Il n'apparaît pas à l'évidence et sans discussion possible que le terme spécialiste Porsche soit de nature à créer dans l'esprit de la clientèle une confusion avec le concessionnaire exclusif local ; ce d'autant, qu'il est versé au débat par la société Sport Autogalerie le livret " Porsche Service " remit à chaque acheteur d'un véhicule de marque Porsche qui mentionne, pour chaque pays, la liste des ateliers des concessionnaires pour réparation, et que, rien ne permet de penser que les acheteurs de véhicule de cette marque soient illettrés et ne se servent point de cette brochure pour connaître le concessionnaire.

De surcroît, les publicités litigieuses parues dans des revues spécialisées, qui restent relativement confidentielles, s'adressent, sinon à des passionnés, au moins à des amateurs avertis, lesquels restent à même de distinguer le concessionnaire de la marque, d'un motoriste-préparateur, ce d'autant que les publicités en cause font état d'une part d'un atelier spécialisé et, d'autre part, d'une galerie d'exposition de véhicules d'occasion.

En outre les publicités incriminées ne portent aucune mention de nature à laisser supposer que la société Sport Autogalerie aurait des rapports suivis et privilégiés avec le constructeur.

Il convient aussi d'écarter l'argument tiré de la sécurité et du risque créé par la société Sport Autogalerie.

En effet, outre qu'il n'est pas soutenu par les appelantes que le risque serait imminent, il y a lieu de penser que si la société Porsche, dont le sérieux ne peut être mis en doute, s'apercevait d'un dysfonctionnement dangereux de ses véhicules, elle ne diffuserait pas, aux seuls concessionnaires, une note confidentielle mais utiliserait largement les médias afin de faire cesser ce dysfonctionnement dangereux.

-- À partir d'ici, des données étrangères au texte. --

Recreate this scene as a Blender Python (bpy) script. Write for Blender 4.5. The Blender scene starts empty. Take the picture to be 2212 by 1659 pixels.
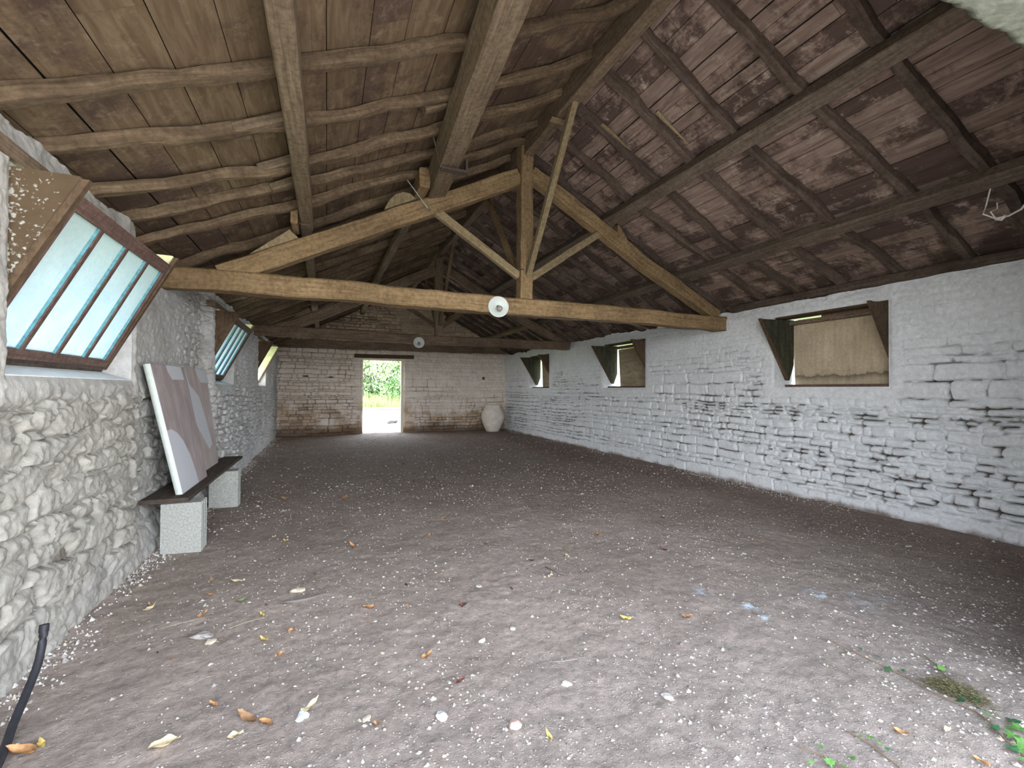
import bpy, bmesh, math, random
import numpy as np
from mathutils import Vector, Matrix

C = bpy.context.scene.collection
S = bpy.context.scene
PI = math.pi

# ------------------------------------------------------------------ camera
YAW, PITCH, ROLL, FPX, EYE = 0.392, 0.013, 0.005, 967.74, 1.5
F = Vector((math.sin(YAW) * math.cos(PITCH), math.cos(YAW) * math.cos(PITCH), math.sin(PITCH)))
R0 = Vector((math.cos(YAW), -math.sin(YAW), 0)); U0 = R0.cross(F)
RR = R0 * math.cos(ROLL) + U0 * math.sin(ROLL); UU = U0 * math.cos(ROLL) - R0 * math.sin(ROLL)
cd = bpy.data.cameras.new('camera'); cam = bpy.data.objects.new('camera', cd); C.objects.link(cam)
cam.matrix_world = Matrix(((RR.x, UU.x, -F.x, 0), (RR.y, UU.y, -F.y, 0), (RR.z, UU.z, -F.z, EYE), (0, 0, 0, 1)))
cd.sensor_width = 36; cd.lens = FPX / 2212 * 36; cd.clip_start = 0.02; cd.clip_end = 500
S.camera = cam

# ------------------------------------------------------------------ sky, exposure
w = bpy.data.worlds.new('overcast_sky'); S.world = w; w.use_nodes = True
nt = w.node_tree; nt.nodes.clear()
wo = nt.nodes.new('ShaderNodeOutputWorld'); bg = nt.nodes.new('ShaderNodeBackground')
tc = nt.nodes.new('ShaderNodeTexCoord'); sp = nt.nodes.new('ShaderNodeSeparateXYZ'); cr = nt.nodes.new('ShaderNodeValToRGB')
for p_, c_ in ((.58, (.88, .91, .97)), (.7, (.50, .56, .66))): cr.color_ramp.elements.new(p_).color = (*c_, 1)
cr.color_ramp.elements[0].position = .5; cr.color_ramp.elements[0].color = (1.0, 1.0, 1.0, 1)
cr.color_ramp.elements[3].position = 1.0; cr.color_ramp.elements[3].color = (.20, .25, .33, 1)
mm = nt.nodes.new('ShaderNodeMath'); mm.operation = 'MULTIPLY_ADD'; mm.inputs[1].default_value = 0.5; mm.inputs[2].default_value = 0.5
nt.links.new(tc.outputs['Generated'], sp.inputs[0]); nt.links.new(sp.outputs['Z'], mm.inputs[0]); nt.links.new(mm.outputs[0], cr.inputs[0])
nt.links.new(cr.outputs[0], bg.inputs[0]); bg.inputs[1].default_value = 1.35
nt.links.new(bg.outputs[0], wo.inputs[0])
S.view_settings.view_transform = 'Standard'; S.view_settings.look = 'None'; S.view_settings.gamma = 1
S.view_settings.use_curve_mapping = False
S.view_settings.exposure = 3.62
S.cycles.max_bounces = 12; S.cycles.diffuse_bounces = 8; S.cycles.glossy_bounces = 3; S.cycles.transmission_bounces = 6
S.cycles.use_denoising = True; S.cycles.use_adaptive_sampling = False
S.cycles.caustics_reflective = False; S.cycles.caustics_refractive = False
S.cycles.sample_clamp_indirect = 6


sun = bpy.data.lights.new('sun', 'SUN'); sun.energy = 3.0; sun.angle = .02; sun.color = (1, .97, .94)
so = bpy.data.objects.new('sun', sun); C.objects.link(so)
so.rotation_euler = Vector((.66, .12, -.74)).to_track_quat('-Z', 'Y').to_euler()


def portal(name, loc, direction, sx, sy):
    l = bpy.data.lights.new(name, 'AREA'); l.shape = 'RECTANGLE'; l.size = sx; l.size_y = sy
    l.cycles.is_portal = True
    o = bpy.data.objects.new(name, l); C.objects.link(o); o.location = loc
    o.rotation_euler = Vector(direction).to_track_quat('-Z', 'Y').to_euler()
    return o


portal('entrance_daylight', (1.0, .36, 1.5), (0, 1, 0), 4.6, 3.1)
portal('back_door_daylight', (1.75, 16.1, 1.28), (0, -1, 0), 1.4, 2.5)
for yc in (3.67, 7.97, 12.2):
    portal('window_daylight', (-1.95, yc, 2.08), (1, 0, 0), 1.5, 1.05)

# ------------------------------------------------------------------ room numbers (metres)
XL, XR, YF, YN = -1.435, 6.15, 15.54, 0.95
WT = 0.5
RIDGE_X, RIDGE_Z = 2.48, 4.85
SL, SR = 0.51, (4.85 - 2.85) / (6.15 - 2.48)
ZOPEN = (1.56, 2.59)
WIN_L = [(2.93, 4.44), (7.27, 8.67), (11.5, 12.9)]
WIN_R = [(3.19, 4.655), (7.575, 9.11), (11.95, 13.34)]
DOOR = (1.10, 2.42, 2.51)
T1, T2 = 5.5, 10.7


def zroof(x):                      # underside of the rafters
    return RIDGE_Z - SL * (RIDGE_X - x) if x < RIDGE_X else RIDGE_Z - SR * (x - RIDGE_X)


# ------------------------------------------------------------------ numpy noise
def _h(ix, iy, iz, s):
    n = (ix * 374761393 + iy * 668265263 + iz * 2147483647 + s * 974634777) & 0xFFFFFFFF
    n = ((n ^ (n >> 13)) * 1274126177) & 0xFFFFFFFF
    n = ((n ^ (n >> 16)) * 2246822519) & 0xFFFFFFFF
    return ((n ^ (n >> 15)) & 0xFFFFFF) / 16777215.0


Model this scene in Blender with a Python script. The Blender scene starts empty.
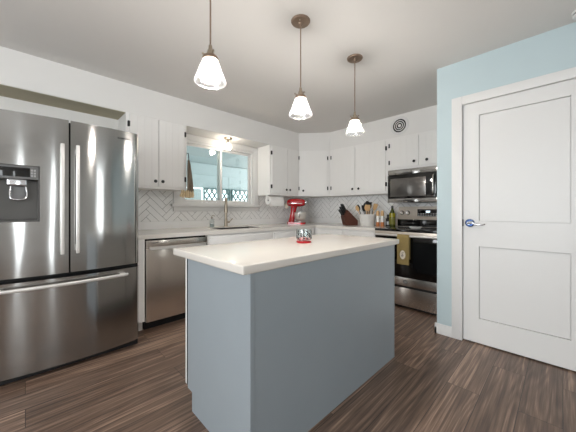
import bpy, bmesh, math, random
from mathutils import Vector, Matrix
R = math.radians
random.seed(7)
SC = bpy.context.scene
COL = SC.collection

# ------------------------------------------------------------------ camera, world, light, exposure
TH = R(45.66)
cam_d = bpy.data.cameras.new('camera'); cam = bpy.data.objects.new('camera', cam_d); COL.objects.link(cam)
cam.location = (0, 0, 1.13)
cam.rotation_euler = (R(90), 0, TH - R(90))
cam_d.sensor_width = 36; cam_d.lens = 268.8 / 576 * 36
cam_d.shift_y = -5.4 / 576
cam_d.clip_start = 0.05
SC.camera = cam
SC.view_settings.view_transform = 'Standard'
SC.view_settings.look = 'None'
SC.view_settings.gamma = 1
SC.view_settings.use_curve_mapping = False
SC.view_settings.exposure = 0.22

world = bpy.data.worlds.new('sky'); SC.world = world
world.use_nodes = True
bg = world.node_tree.nodes['Background']
bg.inputs[0].default_value = (0.90, 0.96, 1.0, 1); bg.inputs[1].default_value = 3.6

def area(name, loc, rot, sx, sy, power, col):
    l = bpy.data.lights.new(name, 'AREA'); l.shape = 'RECTANGLE'; l.size = sx; l.size_y = sy
    l.energy = power; l.color = col
    o = bpy.data.objects.new(name, l); COL.objects.link(o); o.location = loc; o.rotation_euler = rot
    return o
# daylight entering through the big windows behind the camera
area('daylight_window_west', (-2.78, 0.35, 1.35), (R(90), 0, R(-90)), 2.4, 1.6, 82, (0.93, 0.97, 1.0))
for nm_, x_, z_, w_, h_, p_ in (('daylight_narrow_window', -1.22, 1.25, .30, 1.9, 5), ('daylight_sidelight', -.03, 1.1, .14, 1.9, 2.6), ('daylight_glass_door', 2.17, 1.1,   .22, 1.85, 3.6)):
    area(nm_, (x_, -2.84, z_), (R(90), 0, 0), w_, h_, p_, (0.93, 0.98, 0.98))

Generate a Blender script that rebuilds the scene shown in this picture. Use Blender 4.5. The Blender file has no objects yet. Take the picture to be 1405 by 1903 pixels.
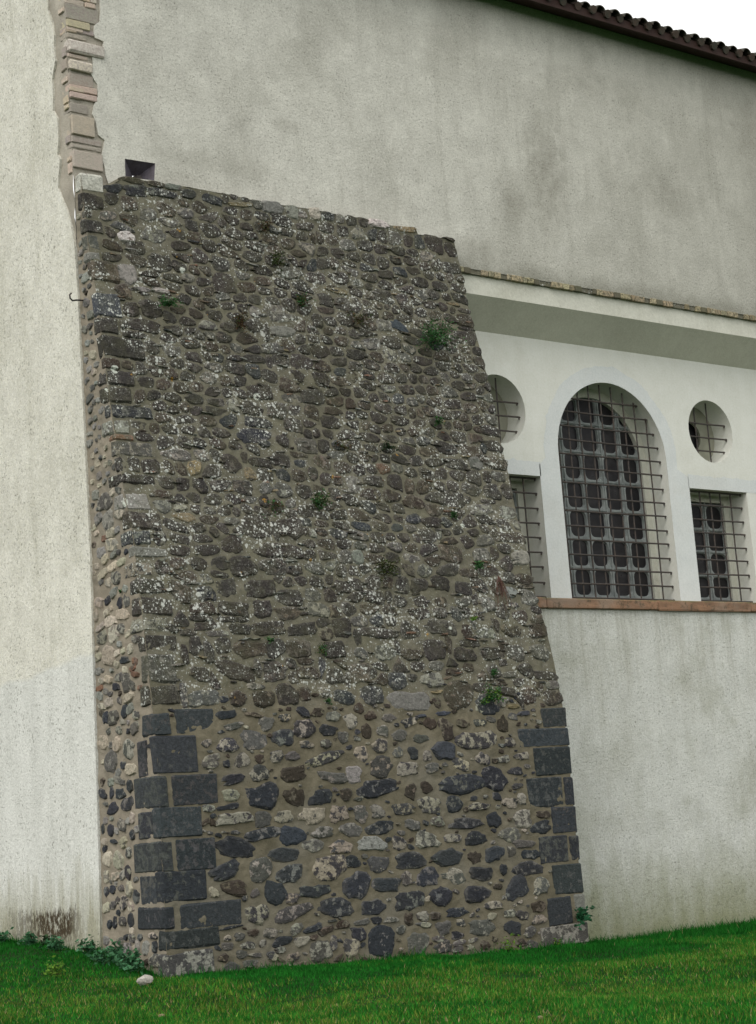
import bpy, bmesh, math, random
import numpy as np
from mathutils import Vector, Matrix, noise
from mathutils.geometry import tessellate_polygon
random.seed(7); rng = np.random.default_rng(7)
SC = bpy.context.scene
COL = SC.collection
PI = math.pi

# ------------------------------------------------------------------ camera
PW, PH, FPX = 1405.0, 1903.0, 3370.0
PCX, PCY = 702.5, 951.5
def _n(v): return v / np.linalg.norm(v)
_a, _b, _roll = 5100 - PCX, 1210 - PCY, .0747
_t = FPX * FPX / (_a * _roll + _b)
_X = _n(np.array([_a, _b, FPX])); _Z = _n(np.array([-_roll * _t, -_t, FPX])); _Y = np.cross(_Z, _X)
RW = np.stack([_X, _Y, _Z])                      # camera (right, down, forward) -> world
CAM = np.array([-10.3912, -19.0, 1.6])
def ray(px, py): return RW @ _n(np.array([px - PCX, py - PCY, FPX]))
def on_y(px, py, Y=0.):
    r = ray(px, py); return CAM + (Y - CAM[1]) / r[1] * r
def on_x(px, py, X=0.):
    r = ray(px, py); return CAM + (X - CAM[0]) / r[0] * r
def proj(P):
    c = (np.asarray(P) - CAM) @ RW
    return PCX + FPX * c[..., 0] / c[..., 2], PCY + FPX * c[..., 1] / c[..., 2]
cd = bpy.data.cameras.new('camera'); cam = bpy.data.objects.new('camera', cd); COL.objects.link(cam)
cd.sensor_fit = 'VERTICAL'; cd.sensor_height = 24.0; cd.lens = 24.0 * FPX / PH
cd.clip_start = .1; cd.clip_end = 2000
r_, u_, f_ = RW @ np.array([1., 0, 0]), RW @ np.array([0, -1., 0]), RW @ np.array([0, 0, 1.])
cam.matrix_world = Matrix(((r_[0], u_[0], -f_[0], CAM[0]), (r_[1], u_[1], -f_[1], CAM[1]), (r_[2], u_[2], -f_[2], CAM[2]), (0, 0, 0, 1)))
SC.camera = cam

# ------------------------------------------------------------------ sky, sun, exposure
SUN_EL, SUN_AZ = math.radians(45), math.radians(246)      # azimuth from +Y clockwise: high, behind the camera on the left
world = bpy.data.worlds.new('World'); SC.world = world; world.use_nodes = True
wn, wl = world.node_tree.nodes, world.node_tree.links
wn.clear()
sky = wn.new('ShaderNodeTexSky'); sky.sky_type = 'NISHITA'; sky.sun_disc = False
sky.sun_elevation = SUN_EL; sky.sun_rotation = SUN_AZ; sky.air_density = 1.0; sky.dust_density = 4.0
mix = wn.new('ShaderNodeMix'); mix.data_type = 'RGBA'; mix.inputs[0].default_value = .82
mix.inputs[7].default_value = (11.9, 11.8, 11.3, 1)          # the even white of the cloud layer
wl.new(sky.outputs[0], mix.inputs[6])
bg = wn.new('ShaderNodeBackground'); bg.inputs[1].default_value = .10
wl.new(mix.outputs[2], bg.inputs[0])
wo = wn.new('ShaderNodeOutputWorld'); wl.new(bg.outputs[0], wo.inputs[0])
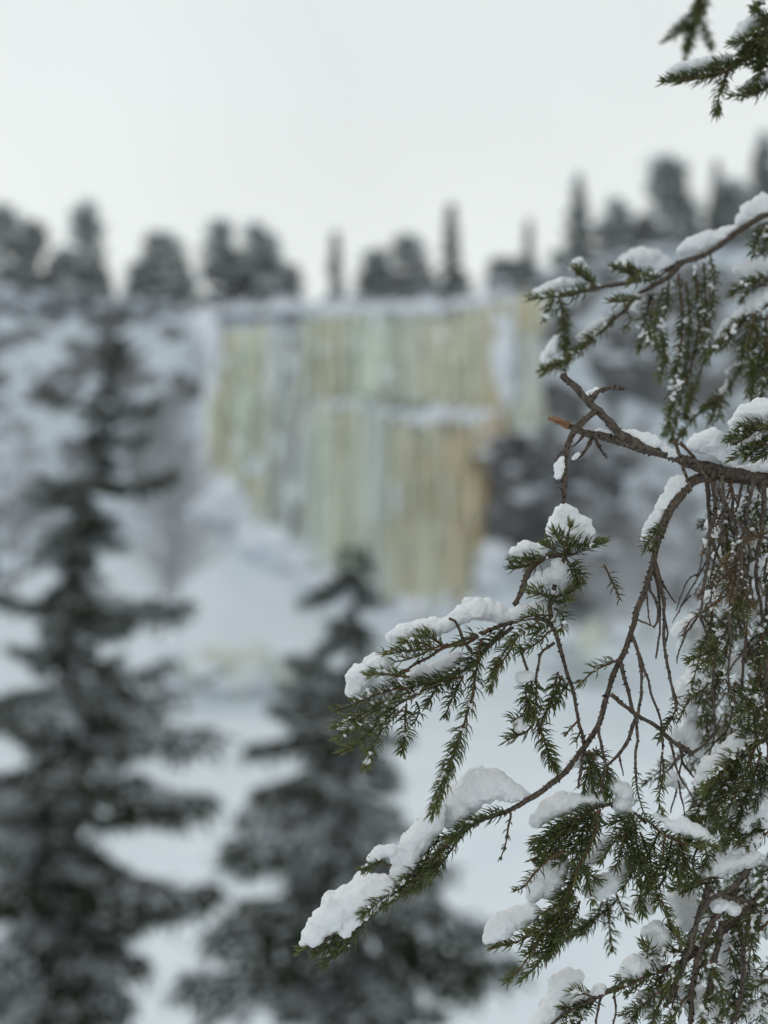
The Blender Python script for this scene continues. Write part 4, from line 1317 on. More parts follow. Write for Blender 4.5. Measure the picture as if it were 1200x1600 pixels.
# ---- tangle of bare twigs hanging under the dead branch
B7 = Branch([(1520, 800, 1.86, 10), (1300, 768, 1.74, 7), (1220, 752, 1.69, 5), (1160, 744, 1.665, 4), (1112, 736, 1.65, 3)], 'thin branch trailing a tangle of bare twigs')
for pts, r in (([(1104, 740), (1108, 800), (1112, 845), (1124, 870), (1136, 892)], 4), ([(1112, 741), (1118, 796), (1112, 830), (1106, 880), (1098, 930), (1094, 965)], 3.6), ([(1128, 743), (1132, 800), (1128, 850), (1140, 900), (1142, 960)], 3),
               ([(1122, 764), (1140, 800), (1160, 826), (1180, 838), (1210, 842)], 3.4), ([(1142, 744), (1146, 810), (1158, 860), (1152, 930)], 3), ([(1160, 747), (1150, 800), (1130, 830), (1122, 850)], 2.6), ([(1178, 749), (1166, 810), (1172, 870), (1160, 930), (1166, 1000)], 3.2),
               ([(1196, 751), (1190, 830), (1182, 900), (1190, 980), (1184, 1060)], 3.6), ([(1210, 753), (1204, 850), (1198, 930), (1200, 1040)], 4), ([(1094, 960), (1104, 985), (1108, 1000)], 2.4), ([(1094, 962), (1116, 966), (1132, 976), (1142, 974)], 2.2), ([(1094, 958), (1075, 985), (1062, 1010), (1058, 1036)], 2.0), ([(1098, 962), (1112, 982), (1116, 988)], 2),
               ([(1140, 960), (1142, 1000), (1138, 1050), (1150, 1100)], 2.6), ([(1120, 1022), (1114, 1066), (1115, 1110), (1116, 1150), (1110, 1180)], 2.6), ([(1166, 1000), (1160, 1060), (1170, 1120), (1160, 1180)], 2.6), ([(1184, 1050), (1178, 1110), (1186, 1180)], 2.6),
               ([(1200, 1030), (1196, 1110), (1202, 1190)], 3), ([(1108, 800), (1124, 812), (1134, 806)], 2), ([(1118, 800), (1108, 826), (1110, 850)], 2), ([(1150, 850), (1170, 900), (1178, 940)], 2.4), ([(1125, 850), (1112, 890), (1110, 940)], 2), ([(1148, 1095), (1140, 1130), (1120, 1160), (1100, 1180)], 2.4),
               ([(1080, 1178), (1100, 1166), (1114, 1146), (1126, 1120)], 2.6), ([(1062, 1180), (1046, 1200), (1022, 1218)], 2.4), ([(1062, 1160), (1064, 1190), (1058, 1230), (1048, 1270)], 2.2), ([(1048, 1160), (1058, 1200), (1076, 1236), (1086, 1254)], 2), ([(1066, 1190), (1084, 1214), (1094, 1228)], 2), ([(1060, 1220), (1066, 1250), (1070, 1280)], 1.8)):
    twig(B7, pts, 1.64 + rng.normal(0, .04), 1.63 + rng.normal(0, .04), r=r, r1=r * .55, mat=M_DEAD_BARK if rng.random() < .4 else None)
for i in range(34):
    x0 = rng.uniform(1098, 1215); y0 = rng.uniform(770, 1000) if i % 3 else rng.uniform(738, 752)
    ln = rng.uniform(60, 190); dx = rng.normal(-8, 44)
    pts = [(x0, y0), (x0 + dx * .3 + rng.normal(0, 5), y0 + ln * .35), (x0 + dx * .7 + rng.normal(0, 6), y0 + ln * .7), (x0 + dx, y0 + ln)]
    d_ = rng.uniform(1.62, 1.86)
    if rng.random() < .55:
        shoot(B7, pts, d_, d_ - .01, L=15, sparse=True, dust=.5, dead=rng.random() < .3)
    else:
        twig(B7, pts, d_, d_, r=rng.uniform(1.4, 2.4), r1=.9, pegs=1.2)
        for q in range(3):
            a_ = np.array(pts[1 + q % 2]) + rng.normal(0, 2, 2)
            w_ = rng.choice([-1, 1]) * rng.uniform(14, 44)
            twig(B7, [tuple(a_), (a_[0] + w_ * .5, a_[1] + rng.uniform(4, 22)), (a_[0] + w_, a_[1] + rng.uniform(10, 60))], d_, d_ + rng.normal(0, .01), r=1.5, r1=.8)
for i in range(34):
    x0 = rng.uniform(1108, 1215); y0 = rng.uniform(770, 1060)
    w_ = rng.normal(-14, 26); ln = rng.uniform(26, 74)
    d_ = rng.uniform(1.62, 1.8)
    shoot(B7, [(x0, y0), (x0 + w_ * .5, y0 + ln * .4), (x0 + w_, y0 + ln)], d_, d_ - .01, L=18, dens=.8, dust=1.0, tone=rng.uniform(-.08, .1), dead=rng.random() < .15)
for pts in ([(1160, 838), (1150, 856), (1138, 870), (1130, 884)], [(1200, 832), (1180, 842), (1166, 846)], [(1152, 880), (1140, 910), (1128, 928), (1118, 944)], [(1150, 890), (1146, 916), (1142, 938)], [(1160, 860), (1150, 880), (1140, 896)], [(1156, 900), (1164, 930), (1174, 948)], [(1150, 886), (1134, 900), (1122, 908)]):
    shoot(B7, pts, 1.60, 1.585, L=19, dens=.8, dead=True, dust=.3)
for pts in ([(1150, 930), (1160, 944), (1172, 950), (1180, 946)], [(1148, 936), (1154, 952), (1164, 964)]):
    shoot(B7, pts, 1.6, 1.585, L=18, tone=.28, dust=.2)
for pts in ([(1128, 1004), (1112, 1014), (1096, 1024), (1076, 1034)], [(1124, 1008), (1108, 1026), (1098, 1036)], [(1122, 1010), (1118, 1026), (1112, 1040)]):
    shoot(B7, pts, 1.60, 1.585, L=20, dens=1.1, tone=.22, dust=.1)

# ---- sprays filling the right side below
B8 = Branch([(1800, 1000, 1.95, 12), (1400, 1080, 1.75, 9), (1260, 1120, 1.66, 7), (1190, 1158, 1.63, 5), (1150, 1176, 1.62, 4), (1112, 1206, 1.61, 3)], 'green spray with a diagonal band of snow at the right edge')
for pts in ([(1200, 1156), (1160, 1174), (1126, 1200), (1096, 1238)], [(1185, 1164), (1150, 1192), (1120, 1222), (1104, 1246)], [(1170, 1172), (1140, 1196), (1112, 1224)], [(1180, 1170), (1160, 1220), (1140, 1256), (1120, 1290)], [(1190, 1175), (1172, 1230), (1156, 1270)], [(1160, 1190), (1130, 1240), (1112, 1276)], [(1150, 1195), (1118, 1245), (1096, 1282)],
            [(1140, 1230), (1126, 1270), (1118, 1296)], [(1200, 1180), (1190, 1230), (1176, 1262)], [(1166, 1230), (1152, 1280), (1148, 1300)], [(1112, 1230), (1092, 1262), (1080, 1284)], [(1190, 1100), (1176, 1130), (1160, 1150)], [(1200, 1090), (1190, 1140), (1180, 1160)], [(1176, 1060), (1168, 1100), (1150, 1130)], [(1190, 1040), (1184, 1080), (1170, 1110)], [(1200, 1130), (1180, 1146), (1160, 1152)]):
    shoot(B8, pts, 1.62 + rng.normal(0, .012), 1.6 + rng.normal(0, .012), L=22, dens=1.0, tone=.03, dust=.6)
B9 = Branch([(1700, 1200, 1.9, 10), (1380, 1262, 1.72, 7), (1240, 1286, 1.64, 5), (1190, 1294, 1.62, 4), (1150, 1306, 1.61, 3)], 'green spray under rounded snow at the right edge')
for pts in ([(1204, 1292), (1176, 1296), (1152, 1306), (1134, 1322)], [(1196, 1296), (1172, 1304), (1154, 1318)], [(1200, 1300), (1180, 1312), (1166, 1326)], [(1206, 1276), (1196, 1282), (1186, 1290)], [(1180, 1290), (1160, 1292), (1140, 1300)]):
    shoot(B9, pts, 1.615, 1.6, L=20, dens=1.1, dust=.2)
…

De même, si l'intervention sur les véhicules n'est pas nécessitée par la sécurité mais représente une amélioration, laquelle serait préconisée par note confidentielle, on peut également penser qu'un garagiste compétent, s'étant spécialisé dans la réparation, la mise au point et l'amélioration des véhicules de cette marque, serait à même d'effectuer cette amélioration.

Enfin, la Cour saisie en matière de référé ne saurait non plus statuer sur le point de savoir si le courrier adressé par la société Sport Autoservice a été obtenu, comme cette dernière le soutient, à la suite de manœuvres ayant altéré son consentement.

Il y a seulement lieu de considérer que le seul fait de ne pas respecter un engagement pris par courrier est insuffisant pour caractériser un trouble manifestement illicite, permettant le référé, lorsque les conditions de l'obtention de cet engagement sont contestées.

C'est donc à bon droit que le premier juge a considéré qu'il n'y avait pas lieu à référé. Son ordonnance doit donc être confirmée.

La société Sport Autogalerie ne justifie d'aucun préjudice lié à une procédure qui par ailleurs, n'a pas excédé le cadre normal du débat judiciaire, permettant de lui allouer les dommages et intérêts qu'elle sollicite.

L'application, en cause d'appel des dispositions de l'article 700 du Nouveau Code de Procédure Civile, conduit à allouer à la société Sport Autogalerie une somme de 3 500 F.

Par ces motifs, LA COUR statuant publiquement et contradictoirement : - en la forme reçoit l'appel ; - Au fond ; - Dit l'intervention de la société Porsche AG irrecevable en cause d'appel, - Confirme l'ordonnance déférée en ce qu'elle a dit n'y avoir lieu à référé ; - Condamne in solidum la société Sonauto et la société Ets Mourier à payer à la société Sport Autogalerie la somme de 3 500 F au titre de l'article 700 du Nouveau Code de Procédure Civile. - Laisse les dépens de son intervention à charge de la société Porsche AG. - Condamne la société Sonauto et la société Ets Mourier aux autres dépens de première instance et d'appel ; ces derniers pouvant être recouvrés conformément aux dispositions de l'article 699 du Nouveau Code de Procédure Civile.